İtalya liderliğindeki bir araştırma ekibi, mağaranın gelecekteki astronotlar ve kaşifler için barınak olarak kullanılabileceğini söylüyor.
Bilim insanları, Neil Armstrong ve Buzz Aldrin’in 55 yıl önce Ay’a ayak bastığı yerden çok da uzak olmayan bir yerde yeraltı mağarası olduğunu doğruladılar ve gelecekteki astronotların barınabileceği yüzlerce mağaranın daha olduğundan şüpheleniyorlar.
Pazartesi günü İtalyan liderliğindeki bir bilim insanları ekibi, Ay’daki bilinen en derin çukurdan erişilebilen büyük bir mağaraya dair kanıtlar olduğunu söyledi. Mağara, Apollo 11’in iniş alanına 400 km (250 mil) uzaklıktaki Huzur Denizi’nde yer almaktadır.
Bilim insanları, Ay’da keşfedilen 200’den fazla çukur gibi bu çukurun da bir lav tüpünün çökmesi sonucu oluştuğunu söyledi.
Trento Üniversitesi’nden Leonardo Carrer ve Lorenzo Bruzzone, Associated Press’e gönderdikleri e-postada, “Ay mağaraları 50 yıldan uzun süredir bir gizem olarak kaldı. Bu yüzden birinin varlığını nihayet kanıtlayabilmek heyecan vericiydi” dedi.
Nature Astronomy dergisinde yazan araştırmacılar, NASA’nın Ay Keşif Yörünge Aracı’nın (LRO) radar ölçümlerini analiz ettiklerini ve sonuçları Dünya’daki lav tüpleriyle karşılaştırdıklarını belirttiler.

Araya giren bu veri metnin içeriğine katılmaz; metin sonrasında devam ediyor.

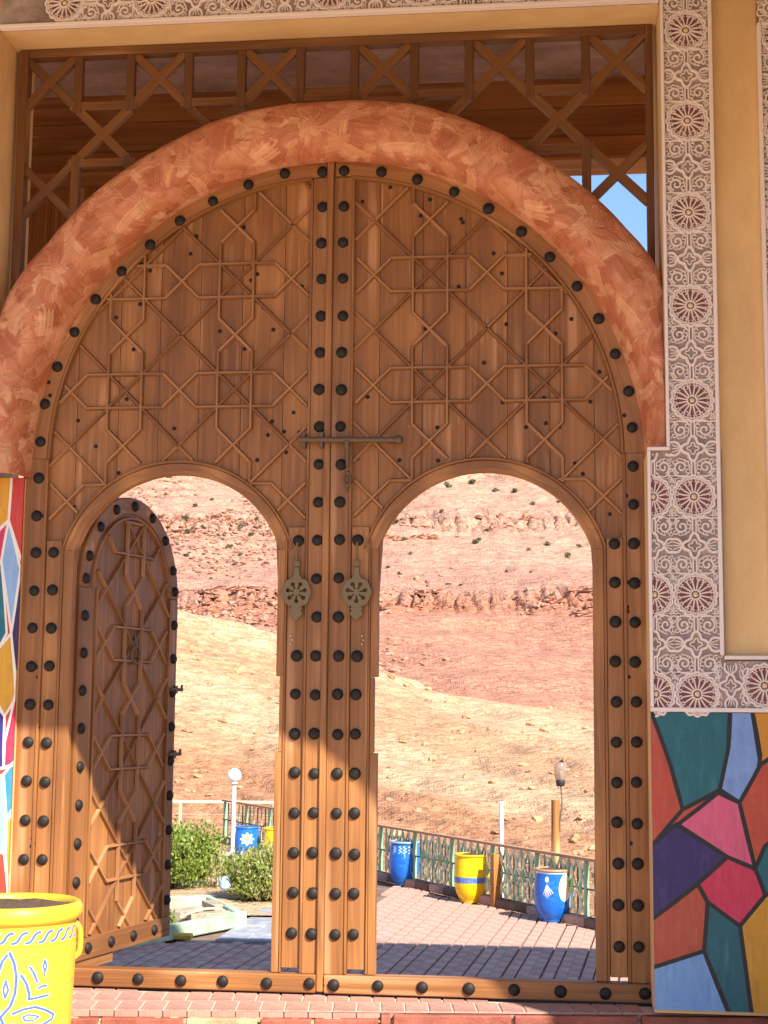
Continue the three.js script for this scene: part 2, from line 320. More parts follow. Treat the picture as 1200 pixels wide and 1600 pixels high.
struct('hillside', terrain(-22, 22, 800, 12, 56, 500, hNear, (l, w, h) => {
  const dip = h + 0.3 * l + 0.3 * fbm(l * 0.2, w * 0.2, 2.2, 3), s = 0.5 + 0.5 * Math.sin(dip * 3.3 + 2 * fbm(l * 0.1, w * 0.1, 6, 2));
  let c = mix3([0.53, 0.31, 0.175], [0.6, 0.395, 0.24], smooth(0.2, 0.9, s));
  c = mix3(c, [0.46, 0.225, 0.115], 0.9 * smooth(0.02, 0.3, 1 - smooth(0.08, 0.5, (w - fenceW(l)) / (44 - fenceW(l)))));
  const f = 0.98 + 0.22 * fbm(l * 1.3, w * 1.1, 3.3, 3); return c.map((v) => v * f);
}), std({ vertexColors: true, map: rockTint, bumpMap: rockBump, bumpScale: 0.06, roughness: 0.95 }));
struct('mountain', terrain(-95, 95, 800, 60, 300, 800, hFar, (l, w, h) => {
  const n = fbm(l * 0.06, w * 0.06, 1.1, 4), hh = h + 4 * n;
  let c = mix3([0.57, 0.26, 0.17], [0.57, 0.3, 0.215], smooth(10, 13, hh));
  c = mix3(c, [0.61, 0.355, 0.255], smooth(15, 20, hh)); c = mix3(c, [0.62, 0.375, 0.265], smooth(28, 36, hh));
  c = mix3(c, [0.56, 0.215, 0.11], 0.9 * smooth(0.02, 0.25, fbm(l * 0.04 + 3, w * 0.03, 7, 3)) * (1 - smooth(11, 14, h)));
  const st = 0.5 + 0.5 * Math.sin(h * 2.6 + 3 * n); c = mix3(c, [0.48, 0.24, 0.17], 0.25 * st * st); const s2 = 0.5 + 0.5 * Math.sin(h * 7.3 + 5 * n); c = mix3(c, [0.42, 0.25, 0.19], 0.22 * s2 * s2 * s2);
  const f = 0.95 + 0.4 * fbm(l * 0.5, w * 0.5, 3.3, 3); return c.map((v) => v * f);
}, 16), std({ vertexColors: true, map: rockTint, bumpMap: rockBump, bumpScale: 0.24, roughness: 0.95 }));
const rowW = (l, target) => { let w = target; for (let i = 0; i < 12; i++) { const ww = w + 14 * fbm(l * 0.018, w * 0.012, 0.7, 3) + 4 * fbm(l * 0.09, w * 0.05, 5.1, 3) + 0.12 * l; w += (target - ww) * 0.7; } return w; };
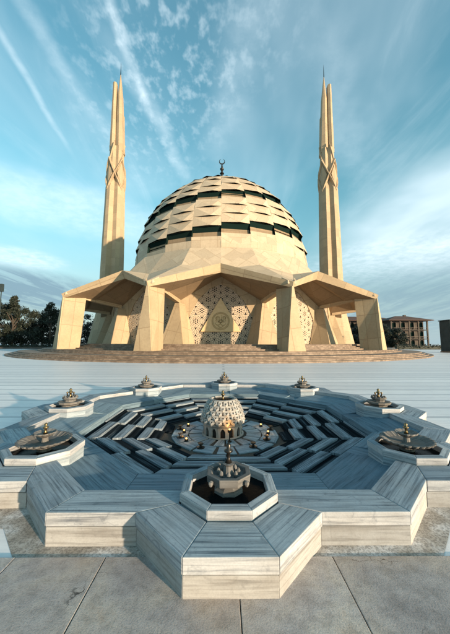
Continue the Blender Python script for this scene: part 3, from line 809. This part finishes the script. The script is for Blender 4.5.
        for (sa, sb, ty) in rows:
            sa = max(sa, sA); sb = min(sb, Ltop)
            if sb-sa < .1: continue
            ra, za = at(sa); rb_, zb = at(sb)
            if ty == 0:
                e = 1.0
                gz.face([pol(ra-e, a0, za-.1), pol(ra-e, a1, za-.1), pol(rb_-.15, a1, zb), pol(rb_-.15, a0, zb)])
                gz.face([pol(ra-e, a0, za), pol(ra, a0, za), pol(rb_-.0, a0, zb)]); gz.face([pol(ra-e, a1, za), pol(ra, a1, za), pol(rb_, a1, zb)])
                cl.face([pol(ra+.0, a0, za), pol(ra, a1, za), pol(ra-e, a1, za-.12), pol(ra-e, a0, za-.12)])
            else:
                out = .60*min(1.0, (sb-sa)/rowh); k_ = .42*(sb-sa)/rowh
                TL, TR, BL, BR = pol(rb_, a0, zb), pol(rb_, a1, zb), pol(ra+.02, a0, za), pol(ra+.02, a1, za)
                am2 = am+2.0
                Mq = pol((ra*cos(radians(7.5)))+out, am2, za-.05)
                TM = pol(rb_*cos(radians(7.5)), am2, zb)
                if first:
                    Mq = pol(ra*cos(radians(7.5)), am2, za)
                cl.face([TL, BL, Mq]); cl.face([TL, Mq, TR]); cl.face([TR, Mq, BR])
                if not first: 
                    gz.face([BL, Mq, pol(ra-.6, a0, za+.35)]); gz.face([Mq, BR, pol(ra-.6, a1, za+.35)])
                    gz.face([Mq, pol(ra-.6, a0, za+.35), pol(ra-.6, a1, za+.35)])
            first = False
    dm = cl.build('dome', M_roof, MQ, weld=False, normals=False)
    gz.build('dome_glazing', M_glass, dm, weld=False, normals=False)
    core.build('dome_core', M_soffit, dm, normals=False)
    rt, zt = prof[-1]; b = MB()
    b.lathe([(rt+.25, zt-.25), (rt+.25, zt+.1), (rt-.3, zt+.35), (0, zt+2.0)], 24); b.build('dome_cap', M_bronze, dm)
    b = MB(); z = zt+4.2
    b.lathe([(.9, z-2.6), (.32, z-1.9), (.25, z-.2), (.6, z), (.35, z+.4), (.22, z+.8), (.5, z+1.15), (.55, z+1.4), (.3, z+1.75), (.15, z+2.0), (.28, z+2.2), (.15, z+2.4), (.10, z+2.75)], 16)
    n = 22; cz = z+3.45; Ro = .80
    pts_o = []; pts_i = []
    for i in range(n+1):
        a = radians(90+28+(360-56)*i/n); w = .17*sin(pi*i/n)+.01
        pts_o.append((Ro*cos(a), Ro*sin(a))); pts_i.append(((Ro-w*1.6)*cos(a), (Ro-w*1.6)*sin(a)))
    for i in range(n):
        q = [pts_o[i], pts_o[i+1], pts_i[i+1], pts_i[i]]
        b.hull([(x, -.08, cz+y) for x, y in q], [(x, .08, cz+y) for x, y in q])
    b.build('crescent_finial', M_bronze, dm)
ZONE_START, ROWH, ROWOFF = 4.6, 2.2, 5.5
mosque()

# ------------------------------------------------------------------ minarets
def minaret(x, y, mir, label):
    t = thing('minaret', label, 'minaret', (x, y, .9), group='stone minarets flanking the dome')
    sx = -1 if mir else 1
    def ring(r, z, ph=0, flat=1.0, n=16, groove=.70, dx=0):
        out = []
        for i in range(n):
            a = 2*pi*(i+.5)/n+ph; q = r*(1 if (i % 4) else groove)
            out.append((sx*(q*cos(a)+dx), q*sin(a)*flat, z))
        return out
    def loft(rings, name, m=M_mina):
        b = MB()
        for A, B in zip(rings, rings[1:]):
            for i in range(len(A)): j = (i+1) % len(A); b.face([A[i], A[j], B[j], B[i]], axis=Vector((B[i][0]-A[i][0]+.001, 0, 0)) if False else Vector((1, .3, 0)))
        b.face(rings[0][::-1]); b.face(rings[-1]); return b.build(name, m, t)
    loft([ring(6.6, 0), ring(4.0, 12.5)], 'base')
    loft([ring(3.9, 12.5), ring(3.55, 36), ring(3.2, 53.5)], 'shaft')
    # knot: interlaced folded diamonds round a core
    loft([ring(2.9, 53.4), ring(2.6, 60), ring(2.3, 68.5)], 'knot_core')
    b = MB()
    def Q(a, r, z): return (sx*r*cos(a), r*sin(a), z)
    def ribbon(a0, z0, a1, z1, w, r0=2.85, r1=3.35):
        n = 3
        for i in range(n):
            f0, f1 = i/n, (i+1)/n
            A0, A1 = a0+(a1-a0)*f0, a0+(a1-a0)*f1; Z0, Z1 = z0+(z1-z0)*f0, z0+(z1-z0)*f1
            b.face([Q(A0, r0-.3, Z0-w), Q(A1, r0-.3, Z1-w), Q(A1, r1, Z1-w*.25), Q(A0, r1, Z0-w*.25)])
            b.face([Q(A0, r1, Z0-w*.25), Q(A1, r1, Z1-w*.25), Q(A1, r1, Z1+w*.25), Q(A0, r1, Z0+w*.25)])
            b.face([Q(A0, r1, Z0+w*.25), Q(A1, r1, Z1+w*.25), Q(A1, r0-.3, Z1+w), Q(A0, r0-.3, Z0+w)])
    for i in range(4):
        a = i*pi/2+pi/4+.2
        ribbon(a, 52.5, a+pi/4, 58.0, .9); ribbon(a, 52.5, a-pi/4, 58.0, .9)
        ribbon(a+pi/4, 58.0, a, 63.5, .9, 2.7, 3.2); ribbon(a-pi/4, 58.0, a, 63.5, .9, 2.7, 3.2)
        ribbon(a, 63.5, a+pi/5, 69.5, .7, 2.4, 2.75)
        b.face([Q(a, 2.95, 54.0), Q(a+pi/6, 3.0, 58.0), Q(a, 2.85, 62.0)]); b.face([Q(a, 2.95, 54.0), Q(a-pi/6, 3.0, 58.0), Q(a, 2.85, 62.0)])
    b.build('knot', M_mina, t)
    # three blades of different heights rising out of the knot
    def blade(cx, cy, w, d, z0, z1, tx, tip, name, m=M_mina):
        A = [(sx*(cx-w), cy-d*.6, z0), (sx*cx, cy-d, z0), (sx*(cx+w), cy-d*.6, z0), (sx*(cx+w), cy+d, z0), (sx*(cx-w), cy+d, z0)]
        k = .62; B = [(sx*(tx-w*k), cy*.6-d*.6*k, z1), (sx*tx, cy*.6-d*k, z1), (sx*(tx+w*k), cy*.6-d*.6*k, z1), (sx*(tx+w*k), cy*.6+d*k, z1), (sx*(tx-w*k), cy*.6+d*k, z1)]
        bb = MB(); bb.face(A[::-1])
        for i in range(5): j = (i+1) % 5; bb.face([A[i], A[j], B[j], B[i]], axis=Vector((1, .3, 0)))
        if tip:
            for i in range(5): j = (i+1) % 5; bb.face([B[i], B[j], tip])
        else: bb.face(B)
        bb.build(name, m, t)
    blade(-1.25, -.3, .95, 1.5, 67, 93.2, -1.55, None, 'blade')
    blade(1.1, -.1, 1.2, 1.6, 67, 88, .35, (sx*.1, 0, 98.0), 'blade')
    blade(.0, 1.3, 2.0, .9, 67, 81.5, .4, None, 'blade')
    b = MB(); b.lathe([(.10, 96), (.16, 97), (.06, 100.5), (0, 102.0)], 8, (sx*.1, 0)); b.build('needle', M_bronze, t)
    return t
MINY = 90
minaret(-37.1, MINY, False, 'tall slender stone minaret with knotted waist, left of the dome')
minaret(36.3, MINY, True, 'tall slender stone minaret with knotted waist, right of the dome')

# ------------------------------------------------------------------ trees
def make_tree(h, cr, seed, label, x, y, conifer=False, lowcrown=False):
    rr = random.Random(seed); t = thing('tree', label, 'tree', (x, y, 0), group='dark trees beyond the plaza')
    b = MB(); hh = h*.55
    def limb(p, q, r0, r1, n=7):
        p, q = Vector(p), Vector(q); d = (q-p).normalized(); u = d.orthogonal().normalized(); v = d.cross(u)
        A = [p+(u*cos(2*pi*i/n)+v*sin(2*pi*i/n))*r0 for i in range(n)]; B = [q+(u*cos(2*pi*i/n)+v*sin(2*pi*i/n))*r1 for i in range(n)]
        for i in range(n): j = (i+1) % n; b.face([A[i], A[j], B[j], B[i]])
    limb((0,0,-.1), (rr.uniform(-.3,.3), 0, hh), h*.028, h*.014)
    for i in range(7):
        a = rr.uniform(0, 2*pi); z = hh*rr.uniform(.4, 1); limb((0,0,z), (cr*.6*cos(a), cr*.6*sin(a), z+h*.22), h*.012, h*.004)
    b.build('trunk', M_bark, t)
    b = MB(); cl = []
    nC = 46
    for i in range(nC):
        q = rr.random(); z = h*(.10+.86*q) if lowcrown else h*(.28+.68*q)
        wmax = cr*(1-q)**.6 if conifer else cr*(sin(pi*min(1, q*.85+.16))**.7)
        a = rr.uniform(0, 2*pi); r = wmax*sqrt(rr.random())
        cl.append((r*cos(a), r*sin(a), z, cr*rr.uniform(.16, .34)))
    for cx, cy, cz, cs in cl:
        for j in range(130):
            d = Vector((rr.gauss(0,1), rr.gauss(0,1), rr.gauss(0,.8))); d.normalize(); d *= cs*rr.random()**.4
            p = Vector((cx, cy, cz))+d; u = Vector((rr.uniform(-1,1), rr.uniform(-1,1), rr.uniform(-.6,.6))).normalized(); v = u.orthogonal().normalized(); s_ = rr.uniform(.16, .38)
            b.face([p-u*s_, p+v*s_*.5, p+u*s_, p-v*s_*.5], off=(0,0))
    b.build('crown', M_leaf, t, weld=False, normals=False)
    return t
def px2x(px, dep): return CAMX+(px-225)/F_PX*dep*1.0-.0085*dep*0+ .0085*dep
tl = [(-4, 97, 17, 6, 0, 'dark broad tree cut by the left edge of the photo'), (7, 104, 16.5, 5.5, 0, 'dark rounded tree second from the left edge'), (14, 96, 18.5, 3.8, 1, 'pointed dark tree rising above its neighbours on the left'),
      (24, 108, 15.5, 6, 0, 'dark bushy tree in the middle of the left row'), (35, 98, 13, 5.5, 0, 'low dark bushy tree in the left row'), (44, 104, 14, 5, 0, 'dark tree with thin top left of the outer column'),
      (51, 99, 16.5, 4.5, 0, 'tall dark tree beside the leftmost column'), (61, 112, 15, 6, 0, 'dark tree standing just behind the leftmost column'), (76, 116, 13, 6, 0, 'dark tree seen under the left canopy'), (88, 118, 14, 6, 0, 'dark tree seen under the left canopy beside the minaret foot')]
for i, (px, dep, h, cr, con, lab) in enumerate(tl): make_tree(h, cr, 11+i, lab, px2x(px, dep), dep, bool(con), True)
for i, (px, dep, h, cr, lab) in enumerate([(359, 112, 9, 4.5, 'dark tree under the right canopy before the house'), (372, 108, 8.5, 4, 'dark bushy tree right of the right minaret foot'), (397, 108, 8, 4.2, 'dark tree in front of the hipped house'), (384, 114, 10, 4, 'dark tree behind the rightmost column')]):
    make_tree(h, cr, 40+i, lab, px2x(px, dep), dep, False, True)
# hedges
def hedge(x0, x1, y, h, label, seed):
    rr = random.Random(seed); b = MB(); n = int((x1-x0)*60)
    b.box(((x0+x1)/2, y, h*.4), (x1-x0, 1.0, h*.8))
    for i in range(n):
        p = Vector((rr.uniform(x0, x1), y+rr.uniform(-.8, .8), h*(.1+.9*rr.random()**.6)+.3*sin(i))); u = Vector((rr.uniform(-1,1), rr.uniform(-1,1), rr.uniform(-1,1))).normalized(); v = u.orthogonal().normalized(); s_ = rr.uniform(.12, .3)
        b.face([p-u*s_, p+v*s_*.6, p+u*s_, p-v*s_*.6], off=(0,0))
    tag(b.build('hedge', M_leaf, weld=False, normals=False), label, 'hedge')
hedge(px2x(396, 92), px2x(452, 92), 92, 1.5, 'low dark clipped hedge in front of the hipped house', 3)
hedge(px2x(-12, 92), px2x(58, 92), 92, 1.1, 'low dark hedge at the foot of the left trees', 4)
b = MB(); b.box((px2x(22, 88), 88, .3), (px2x(58, 88)-px2x(-14, 88), .5, .6)); tag(b.build('low_wall', M_plaster), 'low beige wall along the plaza edge before the left trees', 'wall')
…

Bilim insanlarına göre, radar verileri yeraltı boşluğunun yalnızca başlangıç kısmını ortaya koyuyor. En az 40 metre (130 ft) genişliğinde ve onlarca metre (metre) uzunluğunda olduğunu tahmin ediyorlar, muhtemelen daha fazla.
Ayrıca, bilim insanlarına göre çukurların çoğu ayın eski lav ovalarında yer alıyor gibi görünüyor. Ayrıca, NASA’nın bu on yılın sonlarında astronot inişlerinin planlandığı yer olan ayın güney kutbunda da bazıları olabilir.
Oradaki sürekli gölgeli kraterlerin, içme suyu ve roket yakıtı sağlayabilecek donmuş su içerdiğine inanılıyor.
NASA’nın Apollo programı sırasında 12 astronot, 20 Temmuz 1969’da Armstrong ve Aldrin’den başlayarak Ay’a indi.
Bulgular ayrıca Ay’da yüzlerce çukur ve binlerce lav tüneli olabileceğini de ortaya koydu.
Araştırma ekibi, bu tür yerlerin astronotlar için doğal bir barınak görevi görebileceğini, onları kozmik ışınlardan, güneş radyasyonundan ve mikrometeorit çarpmalarından koruyabileceğini söyledi.